A proibição judicial em diversos estados do bloqueio de rodovias, como ocorreu em 2018, afetou a mobilização e o alcance da greve iniciada em novembro. Chorão aponta que houve bloqueio de rodovias na paralisação de caminhoneiros governistas em 7 de setembro e critica que, ao contrário do que ocorreu neste mês, não gerou nenhuma reação judicial.

“O presidente chamou manifestação contra a democracia deste País. Fiz campanha para ele, hoje não faço nem se ganhar R$ 1 milhão por dia. O povo está sofrendo, pega comida do lixo, 2022 está aí para a gente mostrar nossa indignação. O Tarcísio (Gomes de Freitas, ministro da Infraestrutura), junto com a Advocacia Geral da União (AGU) soltou diversas liminares para impedir os bloqueios de estrada. A Polícia Rodoviária Federal não deixou a gente ficar nas estradas para se manifestar e foi contra o direito de manifestação e greve”, acusa Chorão, que descartou o bloqueio de estradas. “O governo é estrategista, temos que ser também”, finalizou.

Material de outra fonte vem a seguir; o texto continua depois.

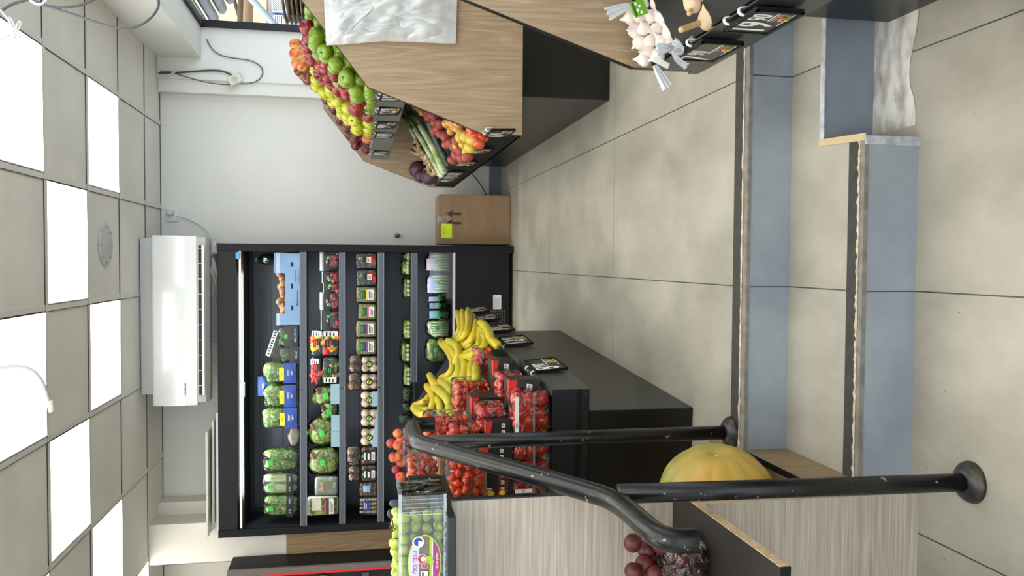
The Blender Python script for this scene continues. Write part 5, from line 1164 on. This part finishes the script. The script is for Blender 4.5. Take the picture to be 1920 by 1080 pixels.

Um levantamento feito pelo Centro Brasileiro de Infraestrutura (CBIE) indica que a alta dos preços dos combustíveis aumenta os cofres da União em ao menos R$ 70,1 bilhões até o fim deste ano – foram R$ 36,2 bilhões em 2020. O governo ganha em três frentes com o valor dos combustíveis:

– R$ 15,2 bilhões com PIS e Cofins, tributos federais sobre combustíveis, até setembro deste ano;
– R$ 23 bilhões com dividendos da Petrobras, da qual o governo federal é o maior acionista;
– R$ 31,9 bilhões com participação e royalties pagos pelas petroleiras para exploração de petróleo até o final do ano.

Para conter os grevistas caminhoneiros, o Conselho Nacional de Política Fazendária (Confaz) congelou o ICMS, tributos estaduais, cobrado sobre os combustíveis, mas apenas por 90 dias. O prazo termina no início de fevereiro de 2022.